• Objective: Exactly retype the opening line of the entries and every line after it, ending with the line that contains "the floor, metres". Skip all pictures.

• Dataset content:
══════════════════════════════

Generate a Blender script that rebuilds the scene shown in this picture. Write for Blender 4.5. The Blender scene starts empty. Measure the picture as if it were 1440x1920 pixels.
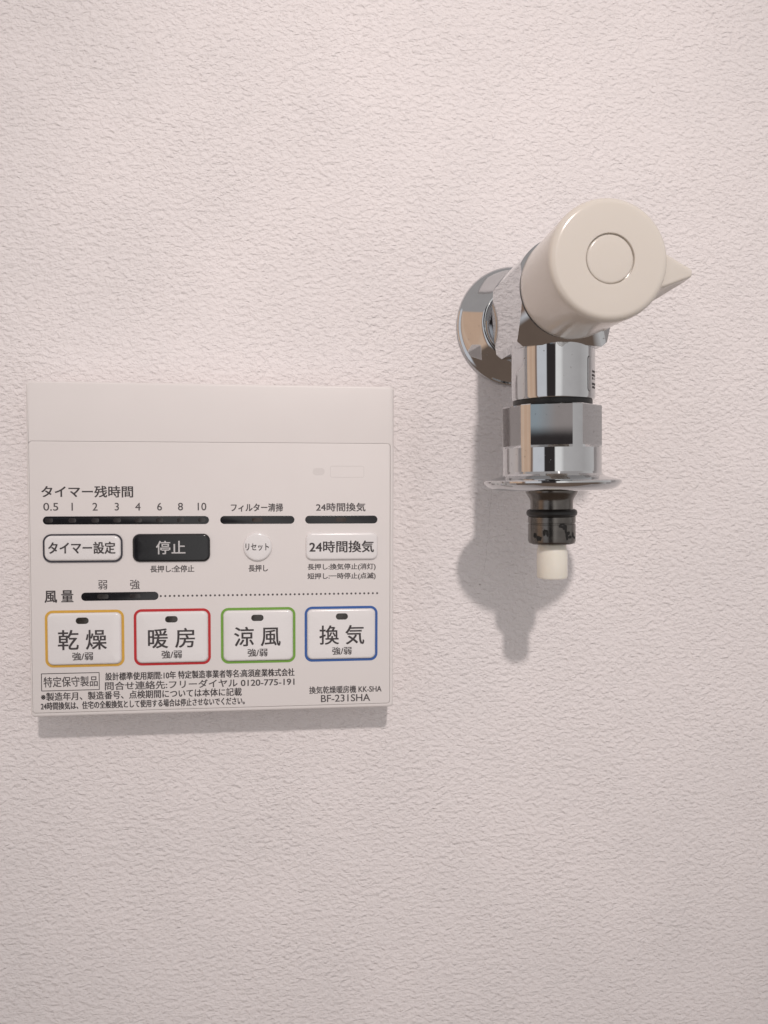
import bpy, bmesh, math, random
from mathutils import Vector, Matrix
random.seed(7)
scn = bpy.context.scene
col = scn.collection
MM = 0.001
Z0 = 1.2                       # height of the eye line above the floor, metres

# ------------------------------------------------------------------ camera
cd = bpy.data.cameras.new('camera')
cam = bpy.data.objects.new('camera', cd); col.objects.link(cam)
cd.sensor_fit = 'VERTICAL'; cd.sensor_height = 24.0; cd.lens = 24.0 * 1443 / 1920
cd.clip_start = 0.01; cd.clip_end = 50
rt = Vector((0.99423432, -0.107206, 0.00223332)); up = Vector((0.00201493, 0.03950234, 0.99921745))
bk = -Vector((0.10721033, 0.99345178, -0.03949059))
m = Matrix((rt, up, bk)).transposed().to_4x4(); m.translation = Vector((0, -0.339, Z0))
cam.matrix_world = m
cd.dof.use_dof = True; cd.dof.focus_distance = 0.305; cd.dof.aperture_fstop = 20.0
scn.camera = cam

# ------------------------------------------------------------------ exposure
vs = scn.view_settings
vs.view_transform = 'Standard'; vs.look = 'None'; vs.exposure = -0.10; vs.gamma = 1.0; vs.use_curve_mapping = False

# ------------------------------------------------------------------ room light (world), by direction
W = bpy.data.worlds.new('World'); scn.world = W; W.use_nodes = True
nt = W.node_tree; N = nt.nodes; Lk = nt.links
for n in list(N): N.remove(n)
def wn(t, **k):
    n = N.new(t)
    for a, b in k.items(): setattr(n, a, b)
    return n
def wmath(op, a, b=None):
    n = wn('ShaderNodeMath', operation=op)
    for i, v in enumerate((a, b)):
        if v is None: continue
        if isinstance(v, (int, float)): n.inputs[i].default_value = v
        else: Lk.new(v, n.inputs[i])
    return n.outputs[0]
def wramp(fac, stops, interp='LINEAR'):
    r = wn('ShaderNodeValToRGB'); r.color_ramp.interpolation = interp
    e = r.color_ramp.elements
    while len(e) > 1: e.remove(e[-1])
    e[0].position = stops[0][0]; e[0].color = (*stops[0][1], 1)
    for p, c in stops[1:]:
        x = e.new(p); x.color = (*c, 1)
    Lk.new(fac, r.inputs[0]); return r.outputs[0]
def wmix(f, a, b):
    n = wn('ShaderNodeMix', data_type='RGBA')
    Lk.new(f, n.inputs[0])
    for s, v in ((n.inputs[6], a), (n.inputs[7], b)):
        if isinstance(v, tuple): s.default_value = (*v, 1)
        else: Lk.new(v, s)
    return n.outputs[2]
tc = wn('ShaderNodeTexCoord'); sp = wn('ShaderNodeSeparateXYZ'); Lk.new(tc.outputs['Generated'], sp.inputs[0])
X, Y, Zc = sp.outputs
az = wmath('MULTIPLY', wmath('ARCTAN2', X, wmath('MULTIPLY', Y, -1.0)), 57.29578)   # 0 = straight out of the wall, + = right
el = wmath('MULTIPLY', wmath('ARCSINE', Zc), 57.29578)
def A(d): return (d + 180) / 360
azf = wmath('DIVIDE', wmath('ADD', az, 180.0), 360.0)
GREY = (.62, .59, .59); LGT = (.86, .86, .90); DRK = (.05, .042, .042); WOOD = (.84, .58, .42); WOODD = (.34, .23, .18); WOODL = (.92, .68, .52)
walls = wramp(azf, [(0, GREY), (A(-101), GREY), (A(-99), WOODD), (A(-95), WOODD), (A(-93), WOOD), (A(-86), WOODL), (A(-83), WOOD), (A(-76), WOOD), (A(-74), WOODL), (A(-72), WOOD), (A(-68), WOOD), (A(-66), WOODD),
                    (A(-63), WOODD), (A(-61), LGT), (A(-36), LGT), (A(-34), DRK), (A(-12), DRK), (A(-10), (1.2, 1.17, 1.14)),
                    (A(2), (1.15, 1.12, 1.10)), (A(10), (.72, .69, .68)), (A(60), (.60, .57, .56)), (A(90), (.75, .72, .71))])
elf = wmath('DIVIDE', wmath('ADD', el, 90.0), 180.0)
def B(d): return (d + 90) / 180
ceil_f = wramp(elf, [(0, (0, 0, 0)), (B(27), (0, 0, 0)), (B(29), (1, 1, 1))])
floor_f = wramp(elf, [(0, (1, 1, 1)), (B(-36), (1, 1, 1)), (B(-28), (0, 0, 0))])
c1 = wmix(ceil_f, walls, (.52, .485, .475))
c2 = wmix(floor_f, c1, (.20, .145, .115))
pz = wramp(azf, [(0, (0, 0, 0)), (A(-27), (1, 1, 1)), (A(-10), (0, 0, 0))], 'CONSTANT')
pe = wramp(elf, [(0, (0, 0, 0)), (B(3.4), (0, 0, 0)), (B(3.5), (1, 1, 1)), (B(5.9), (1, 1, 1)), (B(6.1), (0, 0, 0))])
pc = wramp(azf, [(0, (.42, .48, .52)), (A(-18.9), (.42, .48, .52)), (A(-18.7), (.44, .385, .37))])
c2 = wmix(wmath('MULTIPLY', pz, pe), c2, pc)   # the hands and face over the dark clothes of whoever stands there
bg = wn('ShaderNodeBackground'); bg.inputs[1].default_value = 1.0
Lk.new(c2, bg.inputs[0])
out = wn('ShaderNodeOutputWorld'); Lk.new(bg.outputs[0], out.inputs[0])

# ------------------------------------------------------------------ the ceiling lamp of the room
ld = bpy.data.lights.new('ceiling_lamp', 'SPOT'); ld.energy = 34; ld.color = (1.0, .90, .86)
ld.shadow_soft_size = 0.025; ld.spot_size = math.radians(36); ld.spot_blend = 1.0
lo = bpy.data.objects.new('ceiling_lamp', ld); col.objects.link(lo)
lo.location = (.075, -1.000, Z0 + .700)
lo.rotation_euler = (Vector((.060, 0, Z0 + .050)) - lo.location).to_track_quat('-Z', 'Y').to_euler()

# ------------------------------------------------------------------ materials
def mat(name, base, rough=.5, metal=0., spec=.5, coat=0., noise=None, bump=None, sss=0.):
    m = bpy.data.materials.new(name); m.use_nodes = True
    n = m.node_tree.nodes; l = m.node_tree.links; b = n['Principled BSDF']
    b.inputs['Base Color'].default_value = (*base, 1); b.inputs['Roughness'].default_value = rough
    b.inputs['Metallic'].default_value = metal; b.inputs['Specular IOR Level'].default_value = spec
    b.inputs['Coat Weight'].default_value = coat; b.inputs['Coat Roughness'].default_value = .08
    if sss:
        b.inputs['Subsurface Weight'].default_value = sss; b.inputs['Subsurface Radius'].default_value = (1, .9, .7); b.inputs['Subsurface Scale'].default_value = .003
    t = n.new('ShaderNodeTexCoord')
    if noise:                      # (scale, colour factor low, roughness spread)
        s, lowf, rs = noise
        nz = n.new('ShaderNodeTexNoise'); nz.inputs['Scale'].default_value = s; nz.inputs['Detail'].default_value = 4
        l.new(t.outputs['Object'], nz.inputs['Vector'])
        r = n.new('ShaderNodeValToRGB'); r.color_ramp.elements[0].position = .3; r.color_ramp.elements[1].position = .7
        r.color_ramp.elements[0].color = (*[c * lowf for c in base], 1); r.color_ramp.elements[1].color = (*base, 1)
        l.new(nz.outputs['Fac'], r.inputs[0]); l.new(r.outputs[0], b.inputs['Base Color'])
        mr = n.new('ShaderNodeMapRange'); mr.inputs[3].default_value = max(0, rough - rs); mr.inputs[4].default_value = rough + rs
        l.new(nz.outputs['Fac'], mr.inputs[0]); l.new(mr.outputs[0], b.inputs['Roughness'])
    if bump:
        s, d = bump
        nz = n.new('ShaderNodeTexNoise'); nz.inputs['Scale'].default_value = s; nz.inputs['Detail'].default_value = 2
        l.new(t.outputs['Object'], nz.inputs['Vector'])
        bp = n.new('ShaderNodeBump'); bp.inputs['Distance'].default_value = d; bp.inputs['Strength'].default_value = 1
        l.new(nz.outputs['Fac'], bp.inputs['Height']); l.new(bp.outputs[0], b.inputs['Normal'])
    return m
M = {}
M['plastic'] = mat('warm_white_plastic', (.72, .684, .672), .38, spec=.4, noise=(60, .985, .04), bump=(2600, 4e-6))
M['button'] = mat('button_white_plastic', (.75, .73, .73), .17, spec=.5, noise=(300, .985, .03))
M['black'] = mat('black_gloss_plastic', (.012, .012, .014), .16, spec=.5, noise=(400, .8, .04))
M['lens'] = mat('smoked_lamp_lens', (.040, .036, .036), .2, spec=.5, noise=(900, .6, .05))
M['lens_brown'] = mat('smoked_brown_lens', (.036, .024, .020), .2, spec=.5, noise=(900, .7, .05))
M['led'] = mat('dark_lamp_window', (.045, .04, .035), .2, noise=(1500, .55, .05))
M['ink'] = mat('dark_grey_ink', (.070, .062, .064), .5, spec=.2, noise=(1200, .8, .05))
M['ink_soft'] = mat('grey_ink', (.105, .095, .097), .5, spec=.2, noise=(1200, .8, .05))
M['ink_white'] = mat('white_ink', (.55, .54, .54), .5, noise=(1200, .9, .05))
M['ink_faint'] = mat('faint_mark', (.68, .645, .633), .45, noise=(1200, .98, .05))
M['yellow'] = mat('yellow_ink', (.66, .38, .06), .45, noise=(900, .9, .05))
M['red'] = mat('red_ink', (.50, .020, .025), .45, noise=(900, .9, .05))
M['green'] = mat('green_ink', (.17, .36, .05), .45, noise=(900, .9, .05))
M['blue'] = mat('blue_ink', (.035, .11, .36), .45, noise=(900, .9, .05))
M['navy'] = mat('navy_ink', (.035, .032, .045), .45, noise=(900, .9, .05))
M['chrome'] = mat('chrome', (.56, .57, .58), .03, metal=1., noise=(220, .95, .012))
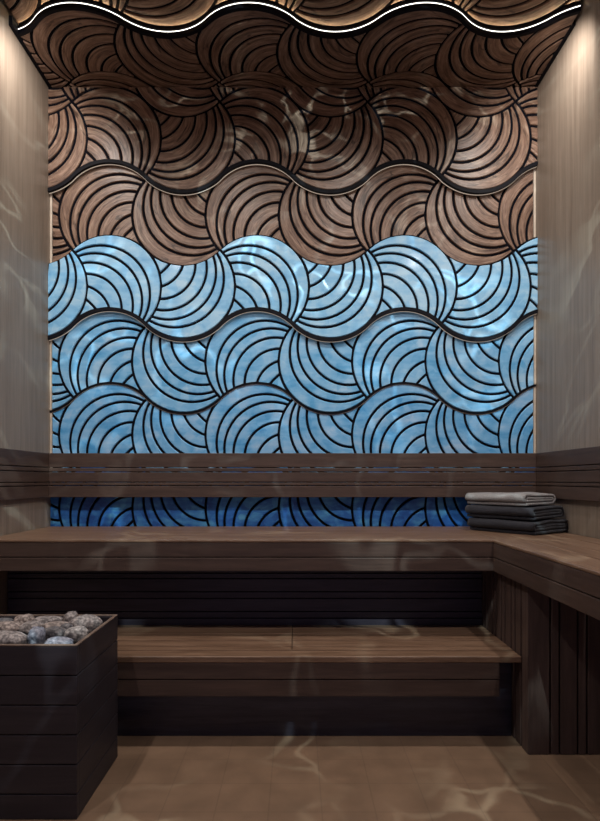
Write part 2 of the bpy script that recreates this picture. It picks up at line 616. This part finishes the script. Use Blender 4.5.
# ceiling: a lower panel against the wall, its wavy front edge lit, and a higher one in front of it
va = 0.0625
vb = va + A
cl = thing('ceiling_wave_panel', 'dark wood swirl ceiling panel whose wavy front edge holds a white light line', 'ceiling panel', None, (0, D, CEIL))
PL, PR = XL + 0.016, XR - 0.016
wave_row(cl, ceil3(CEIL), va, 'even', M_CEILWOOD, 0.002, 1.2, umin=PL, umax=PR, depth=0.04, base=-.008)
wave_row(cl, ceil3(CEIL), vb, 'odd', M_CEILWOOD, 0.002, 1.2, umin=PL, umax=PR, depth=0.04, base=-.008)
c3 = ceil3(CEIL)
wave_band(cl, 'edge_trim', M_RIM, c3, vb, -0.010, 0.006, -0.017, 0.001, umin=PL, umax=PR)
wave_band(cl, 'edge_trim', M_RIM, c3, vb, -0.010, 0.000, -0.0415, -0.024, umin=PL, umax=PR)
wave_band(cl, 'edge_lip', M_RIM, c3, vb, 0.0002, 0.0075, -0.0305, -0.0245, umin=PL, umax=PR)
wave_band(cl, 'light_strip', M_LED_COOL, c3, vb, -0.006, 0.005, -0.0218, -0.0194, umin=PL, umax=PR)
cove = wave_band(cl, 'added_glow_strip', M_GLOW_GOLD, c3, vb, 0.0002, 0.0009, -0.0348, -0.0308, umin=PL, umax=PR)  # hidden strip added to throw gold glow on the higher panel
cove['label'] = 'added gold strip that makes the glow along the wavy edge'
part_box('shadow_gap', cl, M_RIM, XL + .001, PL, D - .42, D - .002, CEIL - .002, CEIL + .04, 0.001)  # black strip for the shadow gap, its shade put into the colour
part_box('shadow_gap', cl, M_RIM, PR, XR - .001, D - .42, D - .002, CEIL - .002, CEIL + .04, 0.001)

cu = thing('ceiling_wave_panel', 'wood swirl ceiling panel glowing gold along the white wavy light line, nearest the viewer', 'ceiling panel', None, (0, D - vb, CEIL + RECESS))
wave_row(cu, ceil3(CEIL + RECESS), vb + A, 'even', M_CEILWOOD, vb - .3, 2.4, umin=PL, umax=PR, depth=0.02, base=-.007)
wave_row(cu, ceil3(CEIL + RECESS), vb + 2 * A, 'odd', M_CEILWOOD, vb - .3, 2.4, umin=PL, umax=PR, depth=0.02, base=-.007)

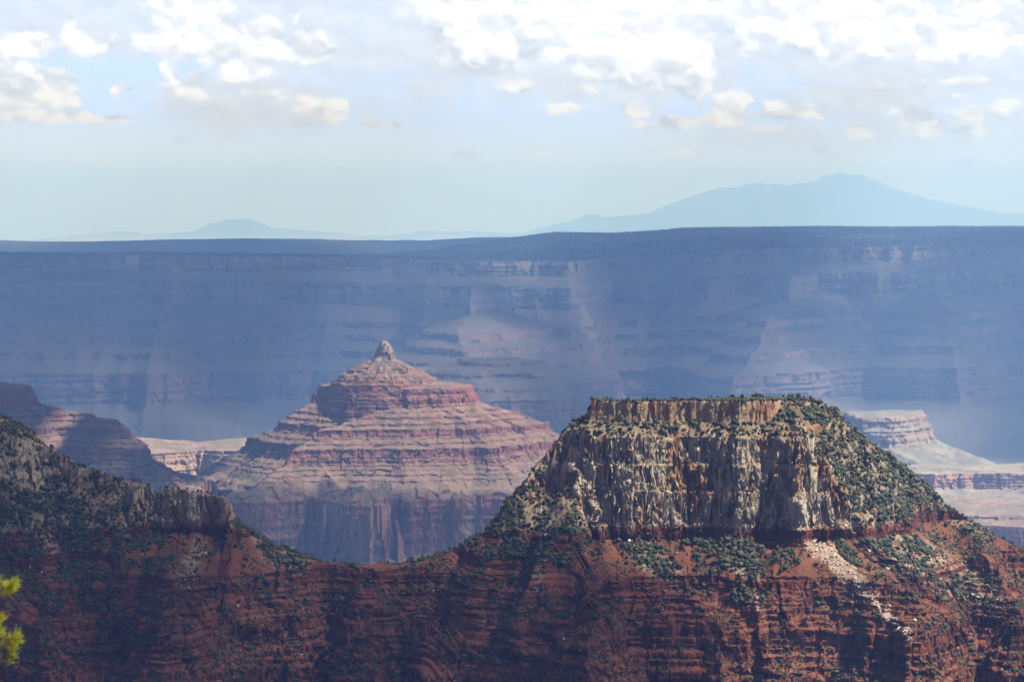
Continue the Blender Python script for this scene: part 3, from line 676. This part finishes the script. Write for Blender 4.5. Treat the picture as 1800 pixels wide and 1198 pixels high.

══════════════════════════════

• Exercise output:
Generate a Blender script that rebuilds the scene shown in this picture. Write for Blender 4.5. The Blender scene starts empty. Measure the picture as if it were 1440x1920 pixels.
import bpy, bmesh, math, random
from mathutils import Vector, Matrix
random.seed(7)
scn = bpy.context.scene
col = scn.collection
MM = 0.001
Z0 = 1.2                       # height of the eye line above the floor, metres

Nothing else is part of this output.